Stadt kann vom Bauverein lernen
Wohnungsbaugenossenschaften bieten sich als Alternative an, wenn es darum geht, günstigen Mietraum zu finden.
Haan. Laut der Internet-Plattform Immobilienscout 24 beträgt die Kaltmiete in Haan aktuell im Schnitt 7,30 Euro pro Quadratmeter. Auf dem Portal werden 49 Mietwohnungen angeboten. Der Bauverein Haan bietet seine 17 seniorengerechten Wohnungen an der Nordstraße/Ellscheider Straße (fertig im September/Oktober) für neun Euro kalt an (plus drei Euro Nebenkosten) — und stößt damit für eine Genossenschaft preislich in eine neue Dimension vor. Die Neubauwohnungen verfügen über einen hohen Wärmeschutzstandard, Aufzug und Tiefgarage. 6,8 Millionen Euro investiert die Genossenschaft in das Großprojekt, in dem auch die neue Geschäftsstelle sein wird.

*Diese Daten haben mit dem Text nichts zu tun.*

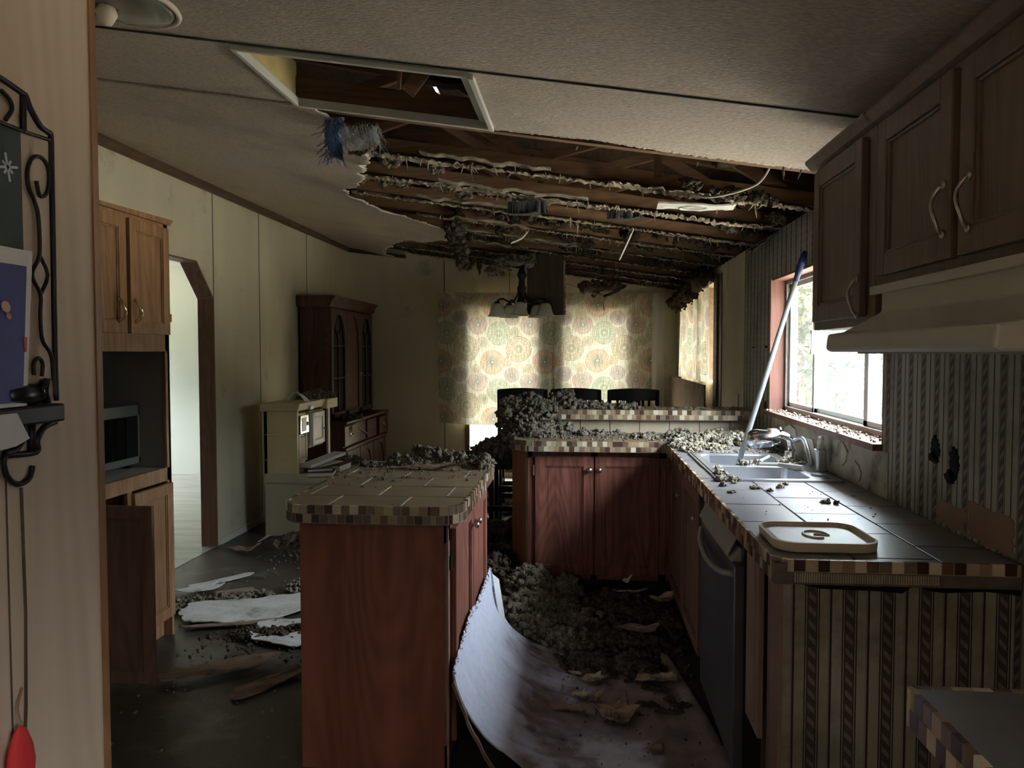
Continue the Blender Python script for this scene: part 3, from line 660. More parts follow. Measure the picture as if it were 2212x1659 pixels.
w4 = thing('added_window_entry', 'unseen window added behind the camera to light the entry wall', 'window', (XR, -1, EW[2])); w4['kind'] = 'structure'; del w4['category']
mb = MB(); rev(mb, EW); mb.build('window_reveal', 'window_wood', w4)
mb = MB(); mb.box(XR+.1, XR+.104, EW[0], EW[1], EW[2], EW[3]); mb.build('pane', 'dirty_glass', w4)

# plaster patch under the kitchen window, bare patches where wallpaper is gone
mb = MB(); mb.box(XR-.004, XR, 2.80, 4.47, .93, KW[2]-.02); struct(mb, 'wall_patch', 'plaster', 'stained bare plaster under the kitchen window')
def flake(cy, c_z, sy, sz, mt, name, seed, t=.006, curl=.0):
    R = random.Random(seed); nn = 5 if seed < 6 else 7; P = [(cy+sy*math.cos(a)*R.uniform(.75, 1.1), c_z+sz*math.sin(a)*R.uniform(.75, 1.1)) for a in [2*PI*k/nn+.3*seed for k in range(nn)]]
    mb = MB(); mb.prism(P, XR-.004-t, XR-.003, 'x'); return mb
for i, (y, z, a, b) in enumerate([(3.72, 1.0, .10, .055), (3.55, 1.04, .05, .04), (3.60, .965, .07, .03), (3.28, 1.03, .10, .05), (3.1, .98, .06, .045), (4.05, 1.03, .14, .045), (4.3, 1.01, .09, .05)]):
    o = flake(y, z, a, b, '', '', i+3).build('plaster_flake', 'plaster_white' if i in (0, 1, 2, 5) else 'plaster', base=(0, 0, 0)); o['kind'] = 'structure'
mb = MB(); rr = random.Random(4)
def ragpoly(cy, c_z, sy, sz, n=26, k=.14): return [(cy+sy*math.copysign(abs(math.cos(a))**.45, math.cos(a))*rr.uniform(1-k, 1+k*.4), c_z+sz*math.copysign(abs(math.sin(a))**.45, math.sin(a))*rr.uniform(1-k, 1+k*.4)) for a in [2*PI*q/n for q in range(n)]]
def rrag(y0, y1, z0, z1, k=.006, n=9):
    E = [(y0+(y1-y0)*i/n, z0) for i in range(n)]+[(y1, z0+(z1-z0)*i/n) for i in range(n)]+[(y1-(y1-y0)*i/n, z1) for i in range(n)]+[(y0, z1-(z1-z0)*i/n) for i in range(n)]
    return [(p[0]+rr.uniform(-k, k)*1.6, p[1]+rr.uniform(-k, k)) for p in E]
mb.prism(rrag(2.01, 2.232, .935, 1.035), XR-.0025, XR, 'x'); mb.prism(rrag(2.25, 2.43, .935, 1.005), XR-.0025, XR, 'x')
struct(mb, 'wall_bare_patch', 'bare_board', 'pinkish bare board where wallpaper is torn off')
mb = MB()
def blot(cy, c_z, sy, sz, k=.35, n=34): return [(cy+sy*math.cos(a)*rr.uniform(1-k, 1.05), c_z+sz*math.sin(a)*rr.uniform(1-k, 1.05)) for a in [2*PI*q/n for q in range(n)]]
for (y, z, a, b_) in ((2.445, 1.155, .030, .042), (2.455, 1.125, .038, .018), (2.325, 1.125, .032, .050), (2.345, 1.085, .038, .022), (4.62, 1.135, .02, .03), (4.62, 1.48, .03, .008), (4.95, 1.48, .05, .004)): mb.prism(blot(y, z, a, b_), XR-.004, XR, 'x')
struct(mb, 'wall_damage', 'black_hole', 'blackened holes in the wallpaper')
mb = MB(); mb.box(-3.6, 30, -8, 40, -.8, -.75); mb.box(-30, -3.6, -8, 40, -.8, -.75); struct(mb, 'ground', 'grass', 'grassy ground outside')
mb = MB(); mb.box(XR-.006, XR, 4.60, 5.14, .95, 1.02); mb.box(XR-.006, XR, 4.52, 5.2, 1.05, 1.10)
# ================================================================ ROOF TRUSSES OVER THE COLLAPSE
ordn = ['nearest', 'second', 'third', 'fourth', 'fifth', 'sixth', 'seventh', 'eighth', 'ninth', 'farthest']
JY = [3.16, 3.76, 4.34, 4.95, 5.55, 6.15, 6.75, 7.35, 7.95, 8.5]
for k, y in enumerate(JY):
    t = thing('roof_truss', '%s bare wooden roof truss%s over the collapsed ceiling' % (ordn[k], '' if k in (0, 9) else ' counted from the camera'), 'truss', (0, y, 2.2), 'exposed roof trusses')
    xs = XL if k else HX1-.9; mb = MB()
    def chord(mb, a, b, zf, h, w, m=0, sag=0):
        nn = 10
        for i in range(nn):
            p = a+(b-a)*i/nn; q = a+(b-a)*(i+1)/nn
            mb.bar((p, y, zf(p)+h/2), (q+.001, y, zf(q)+h/2), w, h, m)
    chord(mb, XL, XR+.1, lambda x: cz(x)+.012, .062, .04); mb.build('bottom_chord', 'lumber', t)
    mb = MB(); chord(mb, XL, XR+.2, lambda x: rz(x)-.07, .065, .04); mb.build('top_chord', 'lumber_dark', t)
    mb = MB(); cx = [-2.3, -1.6, -.9, -.25, .4, .95]
    for i in range(len(cx)-1):
        a, b = cx[i]+.02*k % .1, cx[i+1]
        if i % 2: mb.bar((a, y+.005, cz(a)+.07), (b, y+.005, rz(b)-.06), .035, .05)
        else: mb.bar((a, y+.005, rz(a)-.06), (b, y+.005, cz(b)+.07), .035, .05)
    if k == 1: mb.bar((.36, y+.005, cz(.36)+.05), (.36, y+.005, rz(.36)-.05), .035, .055)
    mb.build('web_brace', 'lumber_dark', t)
    # ragged board still nailed under the chord
    mb = MB(); R = random.Random(k+9); x = max(xb(y), -1.9)-.02
    if k == 0: x = XR-.12
    while x < XR-.03:
        L_ = R.uniform(.25, .9); x2 = min(x+L_, XR-.01); w1 = R.uniform(.015, .06)*(1.4 if k < 3 else .8); n = 40; sh = R.uniform(-.02, .02)
        vs = []
        for i in range(n+1):
            xx = x+(x2-x)*i/n; dr = -.004-.006*abs(vn(xx*2, y*3))-.010*R.random()**2
            vs += [(xx, y-.02-w1*R.uniform(.3, 1)+sh, cz(xx)+dr-.012*R.random()), (xx, y, cz(xx)+.004), (xx, y+.02+w1*R.uniform(.2, .9)+sh, cz(xx)+dr)]
        fs = []
        for i in range(n): fs += [(i*3, i*3+1, i*3+4, i*3+3), (i*3+1, i*3+2, i*3+5, i*3+4)]
        mb.add(vs, fs); x = x2-.02
    mb.build('board_remnant', 'ragged_board', t, solid=.006)
    mb = MB()
    for q in range(34 if k else 6):
        x = R.uniform(max(xb(y), -1.7), XR-.05); yy = y+R.uniform(-.08, .06); L_ = R.uniform(.01, .05)*(2 if R.random() < .1 else 1); dx = R.uniform(-.025, .025)
        mb.tube([(x, yy, cz(x)), (x+dx*.4, yy, cz(x)-L_*.5), (x+dx, yy+.01, cz(x)-L_)], [.004, .0035, .0015], 5)
    mb.build('hanging_shreds', 'ragged_board', t)['kind'] = 'stuff'
mb = MB()
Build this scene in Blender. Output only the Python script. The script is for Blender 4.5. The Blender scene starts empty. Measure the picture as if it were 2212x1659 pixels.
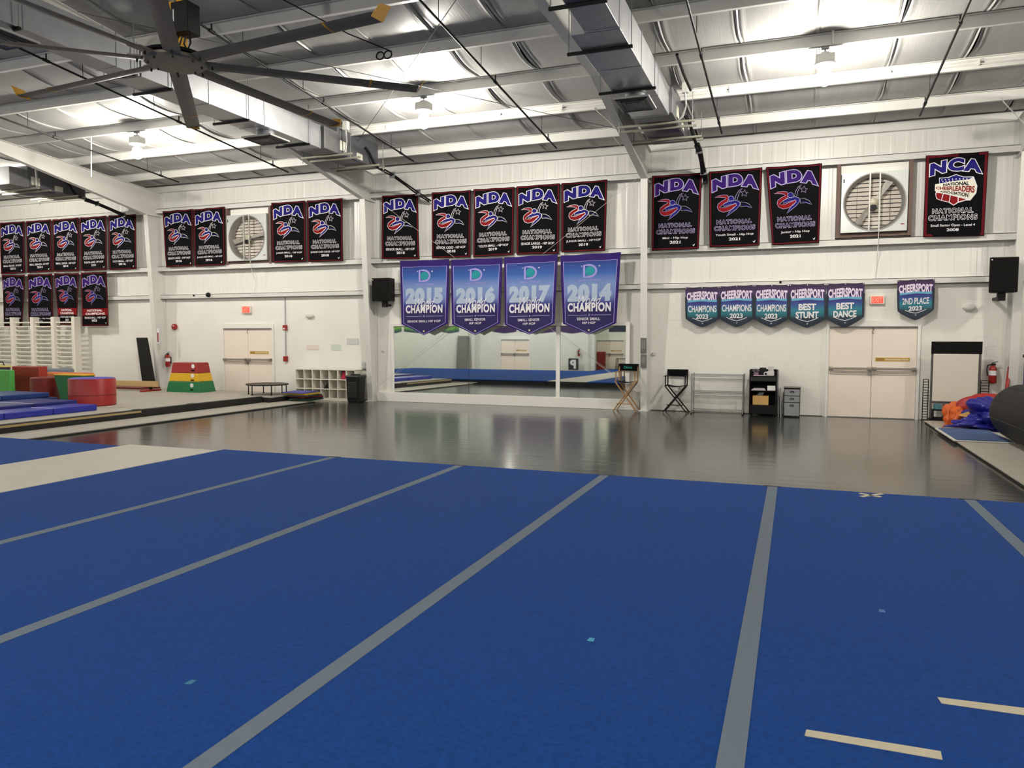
import bpy, bmesh, math, random
from mathutils import Vector, Matrix
random.seed(7)
C = bpy.context.scene.collection
# ------------------------------------------------------------------ camera
F, YAW, PITCH, ROLL, D, H = 1629.42, math.radians(20.528), math.radians(3.501), math.radians(0.122), 18.5, 1.768
IW, IH = 2212, 1659
fwd = Vector((-math.sin(YAW)*math.cos(PITCH), math.cos(YAW)*math.cos(PITCH), -math.sin(PITCH)))
_r = Vector((math.cos(YAW), math.sin(YAW), 0)); _u = _r.cross(fwd)
rgt = _r*math.cos(ROLL) + _u*math.sin(ROLL); upv = _u*math.cos(ROLL) - _r*math.sin(ROLL)
cam = bpy.data.cameras.new('camera'); camo = bpy.data.objects.new('camera', cam); C.objects.link(camo)
M = Matrix((rgt, upv, -fwd)).transposed().to_4x4(); M.translation = (0, 0, H); camo.matrix_world = M
cam.sensor_width = 36; cam.lens = F/IW*36; cam.clip_end = 200; cam.clip_start = .05
bpy.context.scene.camera = camo
# ------------------------------------------------------------------ world, exposure
wd = bpy.data.worlds.new('world'); bpy.context.scene.world = wd; wd.use_nodes = True
wd.node_tree.nodes['Background'].inputs[0].default_value = (.02, .02, .02, 1)
vs = bpy.context.scene.view_settings
vs.view_transform = 'Standard'; vs.look = 'None'; vs.gamma = 1; vs.use_curve_mapping = False
vs.exposure = 0.0
BULB = 920.0          # emission strength of every high bay bulb
BULB_COL = (1.0, .945, .845)

# a pixel of the photograph -> a point on a real plane of the room
def ray(x, y): return fwd + rgt*((x-IW/2)/F) - upv*((y-IH/2)/F)
def onplane(x, y, ax, val):
    d = ray(x, y); o = Vector((0, 0, H)); return o + d*((val-o[ax])/d[ax])
def W(x, y, off=0.0): return onplane(x, y, 1, D-off)      # far wall
def G(x, y, z=0.0): return onplane(x, y, 2, z)            # a floor level
# ------------------------------------------------------------------ materials
MATS = {}
def lin(c):
    r = []
    for v in c:
        v /= 255.0; r.append(v/12.92 if v <= .04045 else ((v+.055)/1.055)**2.4)
    return (*r, 1)
def mat(name, rgb, rough=.6, metal=0, noise=None, bump=None, emit=0, coat=0, stretch=(1,1,1), spec=.5, sheen=0):
    if name in MATS: return MATS[name]
    m = bpy.data.materials.new(name); m.use_nodes = True; nt = m.node_tree; b = nt.nodes['Principled BSDF']
    b.inputs['Base Color'].default_value = lin(rgb); b.inputs['Roughness'].default_value = rough; b.inputs['Metallic'].default_value = metal
    b.inputs['Specular IOR Level'].default_value = spec
    if coat: b.inputs['Coat Weight'].default_value = coat; b.inputs['Coat Roughness'].default_value = .15
    if sheen: b.inputs['Sheen Weight'].default_value = sheen
    if emit: b.inputs['Emission Color'].default_value = lin(rgb); b.inputs['Emission Strength'].default_value = emit
    if noise or bump:
        tc = nt.nodes.new('ShaderNodeTexCoord'); mp = nt.nodes.new('ShaderNodeMapping'); mp.inputs['Scale'].default_value = stretch
        nt.links.new(tc.outputs['Object'], mp.inputs[0])
    if noise:
        n = nt.nodes.new('ShaderNodeTexNoise'); n.inputs['Scale'].default_value = noise[0]; n.inputs['Detail'].default_value = 4
        r = nt.nodes.new('ShaderNodeMapRange'); r.inputs[1].default_value = .25; r.inputs[2].default_value = .75
        r.inputs[3].default_value = 1-noise[1]; r.inputs[4].default_value = 1+noise[1]
        mx = nt.nodes.new('ShaderNodeMix'); mx.data_type = 'RGBA'; mx.blend_type = 'MULTIPLY'; mx.inputs[0].default_value = 1
        mx.inputs[6].default_value = lin(rgb)
        nt.links.new(mp.outputs[0], n.inputs['Vector']); nt.links.new(n.outputs[0], r.inputs[0]); nt.links.new(r.outputs[0], mx.inputs[7])
        nt.links.new(mx.outputs[2], b.inputs['Base Color'])
    if bump:
        n2 = nt.nodes.new('ShaderNodeTexNoise'); n2.inputs['Scale'].default_value = bump[0]; n2.inputs['Detail'].default_value = 5
        bp = nt.nodes.new('ShaderNodeBump'); bp.inputs['Strength'].default_value = bump[1]; bp.inputs['Distance'].default_value = .02
        nt.links.new(mp.outputs[0], n2.inputs['Vector']); nt.links.new(n2.outputs[0], bp.inputs['Height']); nt.links.new(bp.outputs[0], b.inputs['Normal'])
    MATS[name] = m; return m
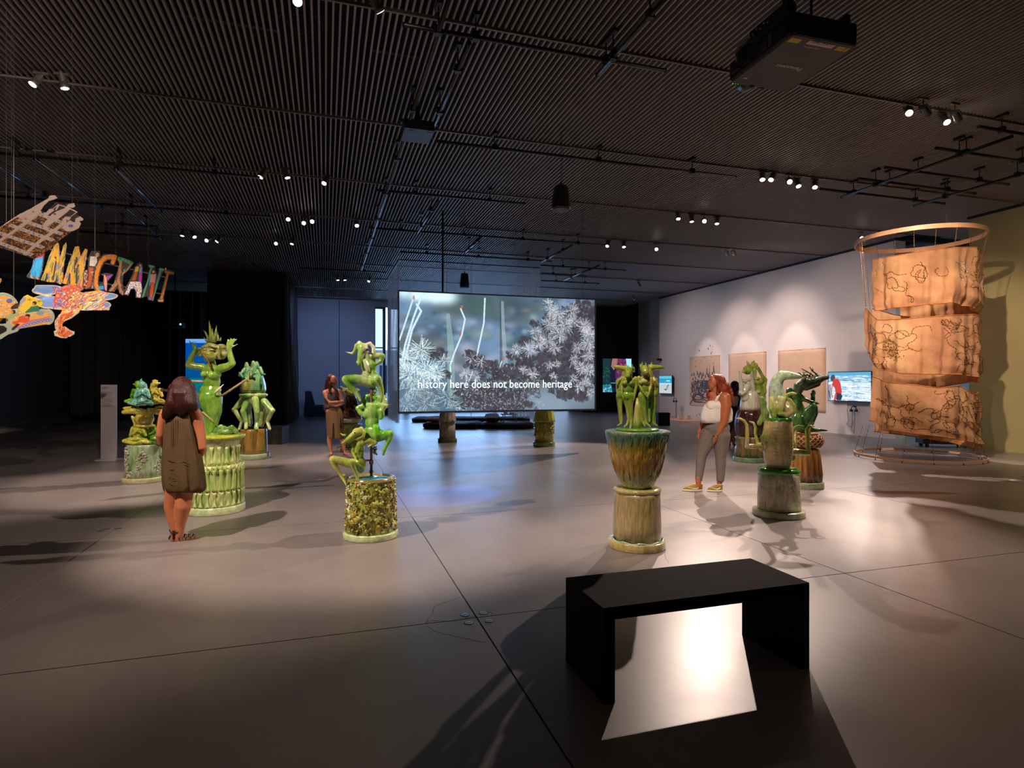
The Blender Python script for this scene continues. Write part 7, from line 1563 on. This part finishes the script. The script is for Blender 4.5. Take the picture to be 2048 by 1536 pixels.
def person1():
    v=V(180,620,3.2,362,1087,.10); t=thing('person','woman seen from behind in an olive sleeveless dress and dark sandals','person',v.o); skin=SKIN('skin_a','#b5704a')
    b=Blob(v); b.el(590,500,0,56,72,62); b.ch((590,560,5,30),(588,620,8,34)); b.ch((500,660,0,36),(590,645,10,44),(672,655,0,36)); b.el(585,740,0,92,100,58); b.el(585,900,0,88,120,58); b.el(587,1060,0,98,100,68)
    b.ch((678,662,0,36),(700,740,5,32),(714,820,-2,27),(720,880,-8,24),(712,920,30,20),(660,930,90,15)); b.ch((482,665,0,36),(460,740,0,30),(452,800,0,27),(456,850,20,22),(500,900,80,16))
    b.ch((545,1080,0,60),(532,1180,0,47),(522,1260,8,46),(528,1310,5,38),(537,1380,0,27),(540,1440,0,21),(538,1462,5,22)); b.ch((628,1080,0,60),(610,1180,0,48),(598,1260,-8,47),(590,1310,-6,38),(580,1380,-4,27),(574,1440,-4,22),(572,1468,0,23))
    b.ch((538,1470,10,20),(545,1478,60,17),(555,1482,95,12)); b.ch((575,1478,0,20),(620,1474,20,17),(655,1474,30,12))
    # hands folded in front
    for k,(x,y) in enumerate(((640,925),(620,915))): b.el(x-20*k,y,115,28,24,22)
    for f in range(4): b.ch((640-f*4,915+f*12,120,7),(600-f*2,915+f*12,140,6),(590,925+f*8,150,5))
    b.build('body',skin,t,.008,4)
    dm=mat('dress_olive','#4f3c1b',.85,var=.16,scale=8,bump=1,bscale=11,stretch=(1,1,.6))
    cloth('dress',v,[(632,560,625,34,8,.2),(642,530,652,42,6,.2),(655,503,660,52,4,.3),(700,478,662,66,0,.5),(760,466,668,74,0,.6),(850,462,690,80,0,.8),(950,458,715,88,0,1),(1050,458,728,94,0,1.3),(1120,462,734,96,0,1.5),(1148,468,736,96,0,1.6),(1166,480,715,88,0,1.4),(1172,500,690,78,0,1)],dm,t,.055,1,(False,False))
    MB().tube([v(548+88*math.sin(f),625+28*math.sin(f),-48*1+8) if False else v(530+125*q,628+14*math.sin(q*3.14)+(0),-44+8*abs(q-.5)) for q,f in zip(np.linspace(0,1,12),np.linspace(0,3,12))],.006,6).obj('collar_piping',dm,t,True)
    rd=random.Random(3)
    for i in range(16):
        x0=rd.uniform(480,700); y0=rd.uniform(960,1120); dx=rd.uniform(25,70)*rd.choice((-1,1)); dy=rd.uniform(-6,40)
        def S(x,y):
            q=max(-.97,min(.97,(x-(592))/(128+(y-1000)*.02))); return v(x,y,-92*math.sqrt(1-q*q)-1)
        MB().tube([S(x0,y0),S(x0+dx*.33,y0+dy*.2),S(x0+dx*.66,y0+dy*.6),S(x0+dx,y0+dy)],[.001,.0028,.0028,.001],6).obj('crease',dm,t,True)
    for i,x in enumerate((518,532,546,560)): MB().tube([v(x,700,-70),v(x+1,780,-76),v(x-(i-1.5)*2,875,-82)],.0022,5).obj('pintuck',mat('stitch_olive','#3f3016',.9),t)
    hm=mat('hair_dark_red','#38150f',.38,bump=1,bscale=160,stretch=(1,1,.05),var=.3,scale=60); b=Blob(v)
    b.el(590,505,0,68,82,70); b.ch((560,540,-30,54),(540,600,-52,50),(505,650,-56,36),(478,684,-52,18)); b.ch((520,600,-40,34),(490,650,-50,26),(468,668,-44,12)); b.ch((600,600,-60,40),(585,655,-64,22),(575,672,-62,10)); b.ch((620,540,-30,56),(640,600,-45,50),(662,620,-40,30),(690,605,-10,12)); b.ch((590,540,-40,62),(590,610,-52,54),(570,640,-55,30)); b.ch((640,500,0,36),(665,580,0,30),(680,610,0,18)); b.ch((540,500,0,36),(520,580,0,32),(485,650,-10,24),(465,662,-10,12)); b.build('hair',hm,t,.008,3)
    rg=random.Random(2); mb=MB()
    for k in range(130):
        a=rg.uniform(-1.5,1.5); x0=590+62*math.sin(a); d0=-74*math.cos(a)*.95
        x1=x0+rg.uniform(-30,26)+(-40 if x0<590 else 14); y1=rg.uniform(610,690)-(0 if x0<600 else 40)
        mb.tube([v(590+30*math.sin(a),430+rg.uniform(0,14),-30*math.cos(a)),v(x0,490,d0),v(x0+(x1-x0)*.5,570,d0*.9-8),v(x1,y1,d0*.6-16)],[.003,.006,.006,.001],5)
    o=mb.obj('hair_strands',hm,t,True); o['kind']='stuff'
    sm=mat('sandal_brown','#2a1a14',.5); so=mat('sandal_sole','#8a5a34',.6)
    def sandal(x,y,dx,dd,s):
        a=v(x,y,0); e=v(x+dx,y,dd); d=(e-a); d.z=0; dn=d.normalized(); sd=Vector((-dn.y,dn.x,0)); L_=.235; w_=.042; P=[]
        for q in np.linspace(0,6.283,22)[:-1]: fx=.5+.5*math.cos(q); P.append(a-dn*.05+dn*L_*fx+sd*w_*math.sin(q)*(.8+.25*fx)); 
        P=[Vector((p.x,p.y,.002)) for p in P]; MB().prism(P,(0,0,.018)).obj('sandal_sole',so,t)
        for f,h in ((.18,.05),(.42,.04),(.58,.032),(.74,.026)):
            c=a-dn*.05+dn*L_*f; MB().tube([Vector((c.x+sd.x*w_*math.cos(q)*1.02,c.y+sd.y*w_*math.cos(q)*1.02,.018+h*math.sin(q))) for q in np.linspace(0,3.14,9)],.006,6).obj('sandal_strap',sm,t)
        c=a-dn*.01; MB().tube([Vector((c.x+.036*math.cos(q),c.y+.036*math.sin(q),.10+.012*math.cos(q*2))) for q in np.linspace(0,6.2,16)],.006,6).obj('ankle_strap',sm,t); MB().tube([Vector((a.x-dn.x*.04,a.y-dn.y*.04,.02)),Vector((a.x-dn.x*.04,a.y-dn.y*.04,.105))],.006,6).obj('heel_strap',sm,t)
    sandal(538,1480,20,80,1); sandal(572,1482,70,36,1)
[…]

Für den Geschäftsführenden Vorstand Uwe Schmidt gut angelegtes Geld. Denn mit den 17 barrierefreien Wohnungen am Rande der Innenstadt will sich der Bauverein eine Kundenschicht erschließen, die auch in Haan wächst. Es gibt immer mehr Ältere, die sich von ihrer Immobilie trennen möchten, bevor die zur Last wird. Eigentumswohnungen haben einen großen Nachteil. In der Regel gibt es auch noch andere Miteigentümer, was Konflikte und Streit mit sich bringt. Normale Mietwohnungen können verkauft und vererbt werden, der Vermieter kann bei Eigenbedarf kündigen. Viele Mieter sorgen sich wegen der ständig steigenden Mieten.
Als Alternative bieten sich da Wohnungsbaugenossenschaften an. Sie sind Wohnungsbauunternehmen, die ihre Mitglieder dauerhaft mit günstigem Wohnraum versorgen. Anders als börsennotierte Wohnungsunternehmen wollen und müssen sie nicht eine möglichst hohe Rendite erzielen. Genossenschaften müssen Geld verdienen, aber nur so viel, um ihren Bestand modern zu halten. Die Mitglieder sind Miteigentümer. Sie schließen keinen Miet-, sondern einen Nutzungsvertrag ab, der ihnen ein lebenslanges Wohnrecht garantiert.
2009 errichtete der Bauverein Haan am Finkenweg in zwei Neubauten die ersten 17 seniorengerechten Wohnungen. Kaltmiete: sieben Euro. „Alle Wohnungen waren sofort weg“, erinnert sich Schmidt. Nachfrage für die neuen Seniorenwohnungen an der Nordstraße gebe es bereits — überwiegend aus dem Bestand. Der Bauverein wird die barrierefreien Wohnungen aber auch aktiv vermarkten. Wer einziehen will, muss vorher Mitglied der Genossenschaft werden. Der Bauverein hat rund 1000 Mitglieder. „Der Stand stagniert, weil wir keine Mitglieder auf Vorrat aufnehmen“, erläutert Schmidt.
Finanziell ist der Bauverein gut aufgestellt. Die Bilanzsumme betrug 2014 36,4 Millionen Euro, der Jahresüberschuss 420 000 Euro. 342 000 Euro stellte die Genossenschaft in die Rücklage, 67 000 Euro wurden als Bilanzgewinn an die Mitglieder ausgeschüttet.
Die Stadt Haan muss in den nächsten Jahren günstigen Wohnraum schaffen — auch wegen der Flüchtlinge. Da würde sich doch der Bauverein Haan als Ansprechpartner anbieten. Ein lokales Wohnungsbauunternehmen mit viel Know how. Problem: Auch in Haan fehlen passende Grundstücke. Die könnte die Stadt Haan zur Verfügung stellen — und dem Bauverein den Bau und die Unterhaltung der Wohnungen überlassen. Das komme auf den Einzelfall an, hält sich der Bauverein-Chef bedeckt. Fünf Wohnungen hat der Bauverein bereits an Flüchtlinge vermietet.